TASK DETAILS:
Transcribe every line of the listing below without any deviation.

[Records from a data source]

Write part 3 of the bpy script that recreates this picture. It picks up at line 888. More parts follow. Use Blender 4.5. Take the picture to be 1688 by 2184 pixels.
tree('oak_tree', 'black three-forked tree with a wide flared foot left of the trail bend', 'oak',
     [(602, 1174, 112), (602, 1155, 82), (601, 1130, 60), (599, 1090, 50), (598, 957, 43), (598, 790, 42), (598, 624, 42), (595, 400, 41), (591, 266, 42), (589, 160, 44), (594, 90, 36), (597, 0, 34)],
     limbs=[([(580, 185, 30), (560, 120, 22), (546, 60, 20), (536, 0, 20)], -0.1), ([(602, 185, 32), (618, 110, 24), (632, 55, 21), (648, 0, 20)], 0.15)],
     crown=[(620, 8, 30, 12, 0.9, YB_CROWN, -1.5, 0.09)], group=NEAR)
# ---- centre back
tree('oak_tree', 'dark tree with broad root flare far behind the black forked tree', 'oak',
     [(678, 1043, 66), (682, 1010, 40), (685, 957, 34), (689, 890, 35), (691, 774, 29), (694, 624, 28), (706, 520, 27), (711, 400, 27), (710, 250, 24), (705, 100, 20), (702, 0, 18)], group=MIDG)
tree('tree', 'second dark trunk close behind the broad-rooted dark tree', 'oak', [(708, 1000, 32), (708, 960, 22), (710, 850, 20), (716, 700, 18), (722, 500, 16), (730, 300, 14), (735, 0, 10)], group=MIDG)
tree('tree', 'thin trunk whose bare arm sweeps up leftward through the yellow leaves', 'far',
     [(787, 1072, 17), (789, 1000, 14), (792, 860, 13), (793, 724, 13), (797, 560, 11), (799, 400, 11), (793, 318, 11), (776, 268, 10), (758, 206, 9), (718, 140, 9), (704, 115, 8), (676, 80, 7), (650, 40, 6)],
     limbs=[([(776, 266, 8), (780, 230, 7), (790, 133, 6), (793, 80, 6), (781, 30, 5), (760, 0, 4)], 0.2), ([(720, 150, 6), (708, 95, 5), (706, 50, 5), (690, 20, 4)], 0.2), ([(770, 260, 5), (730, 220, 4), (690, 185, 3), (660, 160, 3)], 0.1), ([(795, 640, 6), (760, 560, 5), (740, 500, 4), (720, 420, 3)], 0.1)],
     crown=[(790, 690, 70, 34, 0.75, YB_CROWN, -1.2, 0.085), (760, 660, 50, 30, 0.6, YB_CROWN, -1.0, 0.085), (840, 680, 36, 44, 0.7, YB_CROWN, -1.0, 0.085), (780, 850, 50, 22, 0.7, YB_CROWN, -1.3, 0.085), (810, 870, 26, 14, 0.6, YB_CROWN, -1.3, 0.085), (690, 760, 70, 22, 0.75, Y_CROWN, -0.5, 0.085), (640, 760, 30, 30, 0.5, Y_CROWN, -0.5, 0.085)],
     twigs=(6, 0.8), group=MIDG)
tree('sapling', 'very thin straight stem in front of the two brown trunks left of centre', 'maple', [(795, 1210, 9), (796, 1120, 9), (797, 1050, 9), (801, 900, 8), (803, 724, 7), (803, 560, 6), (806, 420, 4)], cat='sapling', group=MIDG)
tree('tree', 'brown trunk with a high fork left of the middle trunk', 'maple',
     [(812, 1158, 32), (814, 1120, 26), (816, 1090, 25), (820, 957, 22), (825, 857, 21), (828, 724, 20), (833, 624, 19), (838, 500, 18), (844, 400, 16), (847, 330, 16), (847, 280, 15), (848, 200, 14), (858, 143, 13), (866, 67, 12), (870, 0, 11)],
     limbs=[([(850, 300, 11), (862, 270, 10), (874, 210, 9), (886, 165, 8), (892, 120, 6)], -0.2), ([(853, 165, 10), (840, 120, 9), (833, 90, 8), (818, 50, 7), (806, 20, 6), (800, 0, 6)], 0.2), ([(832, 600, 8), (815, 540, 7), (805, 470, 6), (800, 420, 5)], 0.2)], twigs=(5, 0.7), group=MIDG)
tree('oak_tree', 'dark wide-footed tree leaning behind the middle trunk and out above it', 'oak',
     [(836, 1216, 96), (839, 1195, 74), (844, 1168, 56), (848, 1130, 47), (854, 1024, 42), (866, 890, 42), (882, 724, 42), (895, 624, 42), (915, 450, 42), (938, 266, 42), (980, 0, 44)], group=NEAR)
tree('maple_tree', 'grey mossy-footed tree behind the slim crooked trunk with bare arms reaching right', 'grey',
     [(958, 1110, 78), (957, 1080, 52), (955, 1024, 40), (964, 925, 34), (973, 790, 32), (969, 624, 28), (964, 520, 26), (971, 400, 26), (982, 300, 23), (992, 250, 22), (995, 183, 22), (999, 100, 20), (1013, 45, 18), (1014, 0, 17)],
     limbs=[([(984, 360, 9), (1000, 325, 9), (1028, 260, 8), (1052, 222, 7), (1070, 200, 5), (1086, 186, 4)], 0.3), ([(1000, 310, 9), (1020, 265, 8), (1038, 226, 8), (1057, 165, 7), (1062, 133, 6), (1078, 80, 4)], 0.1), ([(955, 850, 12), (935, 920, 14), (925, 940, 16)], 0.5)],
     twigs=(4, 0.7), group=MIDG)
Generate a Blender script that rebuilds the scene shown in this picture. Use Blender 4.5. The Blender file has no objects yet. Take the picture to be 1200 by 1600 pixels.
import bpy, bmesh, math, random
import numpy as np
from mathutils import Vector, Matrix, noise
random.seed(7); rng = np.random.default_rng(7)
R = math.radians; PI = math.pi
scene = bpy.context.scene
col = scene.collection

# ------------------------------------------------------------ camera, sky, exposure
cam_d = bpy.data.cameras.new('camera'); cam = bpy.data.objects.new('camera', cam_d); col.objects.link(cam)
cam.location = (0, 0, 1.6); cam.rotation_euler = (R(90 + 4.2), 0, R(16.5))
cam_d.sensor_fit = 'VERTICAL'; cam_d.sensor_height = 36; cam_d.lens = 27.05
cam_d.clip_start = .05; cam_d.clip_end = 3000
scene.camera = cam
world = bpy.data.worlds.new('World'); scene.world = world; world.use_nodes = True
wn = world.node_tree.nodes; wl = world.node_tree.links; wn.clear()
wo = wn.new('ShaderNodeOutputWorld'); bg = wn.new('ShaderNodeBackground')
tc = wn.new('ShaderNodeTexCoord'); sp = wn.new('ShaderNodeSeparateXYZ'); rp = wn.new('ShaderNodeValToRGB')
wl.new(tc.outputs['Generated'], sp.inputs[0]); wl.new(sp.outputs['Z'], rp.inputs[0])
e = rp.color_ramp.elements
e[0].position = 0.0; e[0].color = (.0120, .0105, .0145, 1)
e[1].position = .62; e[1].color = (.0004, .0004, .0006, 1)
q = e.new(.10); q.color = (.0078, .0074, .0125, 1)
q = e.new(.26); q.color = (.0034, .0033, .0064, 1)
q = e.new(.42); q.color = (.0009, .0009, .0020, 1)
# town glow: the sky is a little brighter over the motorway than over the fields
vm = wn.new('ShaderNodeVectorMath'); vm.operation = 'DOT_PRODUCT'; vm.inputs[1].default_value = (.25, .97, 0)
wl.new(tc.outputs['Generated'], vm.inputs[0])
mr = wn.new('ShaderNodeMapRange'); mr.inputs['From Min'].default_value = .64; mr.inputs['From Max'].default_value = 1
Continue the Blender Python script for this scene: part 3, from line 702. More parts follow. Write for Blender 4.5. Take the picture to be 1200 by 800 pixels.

REPLY TO THE EXERCISE:
Write part 3 of the bpy script that recreates this picture. It picks up at line 888. More parts follow. Use Blender 4.5. Take the picture to be 1688 by 2184 pixels.
tree('oak_tree', 'black three-forked tree with a wide flared foot left of the trail bend', 'oak',
     [(602, 1174, 112), (602, 1155, 82), (601, 1130, 60), (599, 1090, 50), (598, 957, 43), (598, 790, 42), (598, 624, 42), (595, 400, 41), (591, 266, 42), (589, 160, 44), (594, 90, 36), (597, 0, 34)],
     limbs=[([(580, 185, 30), (560, 120, 22), (546, 60, 20), (536, 0, 20)], -0.1), ([(602, 185, 32), (618, 110, 24), (632, 55, 21), (648, 0, 20)], 0.15)],
     crown=[(620, 8, 30, 12, 0.9, YB_CROWN, -1.5, 0.09)], group=NEAR)
# ---- centre back
tree('oak_tree', 'dark tree with broad root flare far behind the black forked tree', 'oak',
     [(678, 1043, 66), (682, 1010, 40), (685, 957, 34), (689, 890, 35), (691, 774, 29), (694, 624, 28), (706, 520, 27), (711, 400, 27), (710, 250, 24), (705, 100, 20), (702, 0, 18)], group=MIDG)
tree('tree', 'second dark trunk close behind the broad-rooted dark tree', 'oak', [(708, 1000, 32), (708, 960, 22), (710, 850, 20), (716, 700, 18), (722, 500, 16), (730, 300, 14), (735, 0, 10)], group=MIDG)
tree('tree', 'thin trunk whose bare arm sweeps up leftward through the yellow leaves', 'far',
     [(787, 1072, 17), (789, 1000, 14), (792, 860, 13), (793, 724, 13), (797, 560, 11), (799, 400, 11), (793, 318, 11), (776, 268, 10), (758, 206, 9), (718, 140, 9), (704, 115, 8), (676, 80, 7), (650, 40, 6)],
     limbs=[([(776, 266, 8), (780, 230, 7), (790, 133, 6), (793, 80, 6), (781, 30, 5), (760, 0, 4)], 0.2), ([(720, 150, 6), (708, 95, 5), (706, 50, 5), (690, 20, 4)], 0.2), ([(770, 260, 5), (730, 220, 4), (690, 185, 3), (660, 160, 3)], 0.1), ([(795, 640, 6), (760, 560, 5), (740, 500, 4), (720, 420, 3)], 0.1)],
     crown=[(790, 690, 70, 34, 0.75, YB_CROWN, -1.2, 0.085), (760, 660, 50, 30, 0.6, YB_CROWN, -1.0, 0.085), (840, 680, 36, 44, 0.7, YB_CROWN, -1.0, 0.085), (780, 850, 50, 22, 0.7, YB_CROWN, -1.3, 0.085), (810, 870, 26, 14, 0.6, YB_CROWN, -1.3, 0.085), (690, 760, 70, 22, 0.75, Y_CROWN, -0.5, 0.085), (640, 760, 30, 30, 0.5, Y_CROWN, -0.5, 0.085)],
     twigs=(6, 0.8), group=MIDG)
tree('sapling', 'very thin straight stem in front of the two brown trunks left of centre', 'maple', [(795, 1210, 9), (796, 1120, 9), (797, 1050, 9), (801, 900, 8), (803, 724, 7), (803, 560, 6), (806, 420, 4)], cat='sapling', group=MIDG)
tree('tree', 'brown trunk with a high fork left of the middle trunk', 'maple',
     [(812, 1158, 32), (814, 1120, 26), (816, 1090, 25), (820, 957, 22), (825, 857, 21), (828, 724, 20), (833, 624, 19), (838, 500, 18), (844, 400, 16), (847, 330, 16), (847, 280, 15), (848, 200, 14), (858, 143, 13), (866, 67, 12), (870, 0, 11)],
     limbs=[([(850, 300, 11), (862, 270, 10), (874, 210, 9), (886, 165, 8), (892, 120, 6)], -0.2), ([(853, 165, 10), (840, 120, 9), (833, 90, 8), (818, 50, 7), (806, 20, 6), (800, 0, 6)], 0.2), ([(832, 600, 8), (815, 540, 7), (805, 470, 6), (800, 420, 5)], 0.2)], twigs=(5, 0.7), group=MIDG)
tree('oak_tree', 'dark wide-footed tree leaning behind the middle trunk and out above it', 'oak',
     [(836, 1216, 96), (839, 1195, 74), (844, 1168, 56), (848, 1130, 47), (854, 1024, 42), (866, 890, 42), (882, 724, 42), (895, 624, 42), (915, 450, 42), (938, 266, 42), (980, 0, 44)], group=NEAR)
tree('maple_tree', 'grey mossy-footed tree behind the slim crooked trunk with bare arms reaching right', 'grey',
     [(958, 1110, 78), (957, 1080, 52), (955, 1024, 40), (964, 925, 34), (973, 790, 32), (969, 624, 28), (964, 520, 26), (971, 400, 26), (982, 300, 23), (992, 250, 22), (995, 183, 22), (999, 100, 20), (1013, 45, 18), (1014, 0, 17)],
     limbs=[([(984, 360, 9), (1000, 325, 9), (1028, 260, 8), (1052, 222, 7), (1070, 200, 5), (1086, 186, 4)], 0.3), ([(1000, 310, 9), (1020, 265, 8), (1038, 226, 8), (1057, 165, 7), (1062, 133, 6), (1078, 80, 4)], 0.1), ([(955, 850, 12), (935, 920, 14), (925, 940, 16)], 0.5)],
     twigs=(4, 0.7), group=MIDG)
Generate a Blender script that rebuilds the scene shown in this picture. Use Blender 4.5. The Blender file has no objects yet. Take the picture to be 1200 by 1600 pixels.
import bpy, bmesh, math, random
import numpy as np
from mathutils import Vector, Matrix, noise
random.seed(7); rng = np.random.default_rng(7)
R = math.radians; PI = math.pi
scene = bpy.context.scene
col = scene.collection

# ------------------------------------------------------------ camera, sky, exposure
cam_d = bpy.data.cameras.new('camera'); cam = bpy.data.objects.new('camera', cam_d); col.objects.link(cam)
cam.location = (0, 0, 1.6); cam.rotation_euler = (R(90 + 4.2), 0, R(16.5))
cam_d.sensor_fit = 'VERTICAL'; cam_d.sensor_height = 36; cam_d.lens = 27.05
cam_d.clip_start = .05; cam_d.clip_end = 3000
scene.camera = cam
world = bpy.data.worlds.new('World'); scene.world = world; world.use_nodes = True
wn = world.node_tree.nodes; wl = world.node_tree.links; wn.clear()
wo = wn.new('ShaderNodeOutputWorld'); bg = wn.new('ShaderNodeBackground')
tc = wn.new('ShaderNodeTexCoord'); sp = wn.new('ShaderNodeSeparateXYZ'); rp = wn.new('ShaderNodeValToRGB')
wl.new(tc.outputs['Generated'], sp.inputs[0]); wl.new(sp.outputs['Z'], rp.inputs[0])
e = rp.color_ramp.elements
e[0].position = 0.0; e[0].color = (.0120, .0105, .0145, 1)
e[1].position = .62; e[1].color = (.0004, .0004, .0006, 1)
q = e.new(.10); q.color = (.0078, .0074, .0125, 1)
q = e.new(.26); q.color = (.0034, .0033, .0064, 1)
q = e.new(.42); q.color = (.0009, .0009, .0020, 1)
# town glow: the sky is a little brighter over the motorway than over the fields
vm = wn.new('ShaderNodeVectorMath'); vm.operation = 'DOT_PRODUCT'; vm.inputs[1].default_value = (.25, .97, 0)
wl.new(tc.outputs['Generated'], vm.inputs[0])
mr = wn.new('ShaderNodeMapRange'); mr.inputs['From Min'].default_value = .64; mr.inputs['From Max'].default_value = 1
Continue the Blender Python script for this scene: part 3, from line 702. More parts follow. Write for Blender 4.5. Take the picture to be 1200 by 800 pixels.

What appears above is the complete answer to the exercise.